Playing For Exposure?

It was a slow month. I was between gigs, looking for a new venture. When a friend asked me about playing on his local late night TV show that he was just starting. “It doesn’t pay anything right now,” he says, like I’d never heard that before. “It won’t take a lot of your time. I just need 1 song a month and we’ll prerecord the show on a midweek night. The studio is right here in town too, so there won’t be a long commute.”

“Once we get picked up, you will get lots of ‘exposure,'” He says. I’m laughing out loud here. We all have been promised ‘exposure’ for doing free gigs. But in this case I recall several times when my friend bailed me out of some tight squeezes. So I thought, why not? And I said yes. My local band could use the rehearsal, and it will keep us sharp for other endeavors, I thought to myself.

The first taping wasn’t bad, although we stood around for hours to play through our 1 song twice and spent most of the time learning the theme song and little 30 second transition pieces before packing up, not quite satisfied. By the next month I’d lost two of my six-piece band because they were feeling ‘over exposed,’ if you know what I mean.

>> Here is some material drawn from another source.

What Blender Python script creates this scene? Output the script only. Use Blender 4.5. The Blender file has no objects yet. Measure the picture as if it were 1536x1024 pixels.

“We will soldier on,” I told the rest of my players. The next taping needed to be adjusted to compensate for missing musicians, so we added two rehearsals to get it right. In the mean time, “We’re getting picked up by a national broadcast,” my friend tells me. “They have a full studio with a three camera shoot and a great backdrop.” Of course now this studio is an hour and twenty minutes from my house. So was the next rehearsal.

The second taping was a circus of new guests and artists “playing for exposure” I imagine. “You should bring four sets of clothes for different shows,” I’m instructed. So now I’m loading a wardrobe in the trunk of my car along with my beast of a keyboard to fight traffic for the commute.

We arrived on time to set up. We waited an extra hour for that. After set up it was another two hours. Finally, a sound check, where not even the electricity could be counted on. “The crew is union,” I was told. “They have to quit in 20 minutes!” (because they are not playing for exposure). “You’ll just have to run all the songs at once,” the producer tells me.

…it’s hard to follow Christ when you’re out in front of him. When the waters haven’t quite parted you are only going to get yer socks wet.

“We didn’t get what we needed,” I heard on the phone the next day. “We’ll have to tape the songs over next Tuesday.” In the meantime I audition another musician to fill in the gaps. Now, I’m not sure if you know the story of ‘br’er rabbit’ where he picks a fight with ‘Tar Baby’ and ends up with all his extremities stuck in tar, but that is what this feels like. In the meantime, my concerts have picked up and this is starting to feel like a sidetrack I can’t find the end of.

Now I’m thinking the exposure here is from my bills coming due, and I’m more than a little over exposed financially. And that is when the disgruntlement sets in. I’m recalling all those other exposure gigs that were going to boost my career. Calculating now, I can’t recall ever getting more work out of playing for exposure, except other gigs who want me to play for exposure.

In this case I wasn’t even enticed by someone dropping names of other big name artists that I might want to stand next to. I’ve done those as well. In the end, I have to question my motivation. We allow ourselves to be manipulated into work by a desire to become more popular for all the wrong reasons. Granted, we must take some risks and see how they play out, but all too often I have jumped into something with a good attitude and come away cynical.

My intensions weren’t for popularity in this case, but in an honest evaluation there’s a defect in my perceptions, I see success defined as being busy all the time. Money isn’t the center of my passion for music ministry, but there are other clever disguises in the way that I look to appease my own ego. The desire to appear humble and spiritual is a wrong motivation too.

In my determination to “be fruitful” in ministry I sometimes give Jesus about five minutes to nod his approval of my work. But then it’s hard to follow Christ when you’re out in front of him. When the waters haven’t quite parted you are only going to get yer socks wet.

The truth is, from the minute you consider the “exposure” that will come from doing anything at all, just know you are on the off ramp of service to God. The challenge now is to go the second mile to be a man of your word. But had I read Luke 14:28 even recently: “Consider the cost before you build”, that extra mile might have been in a better direction.

The best news I can give you is that God can still draw a straight line with a crooked stick. He can redeem the chaos that you have created by jumping the gun, or biblically speaking, “striking the rock instead of speaking to it,” like Moses did. He didn’t see the Promised Land in this life, but he got plenty of exposure in the desert.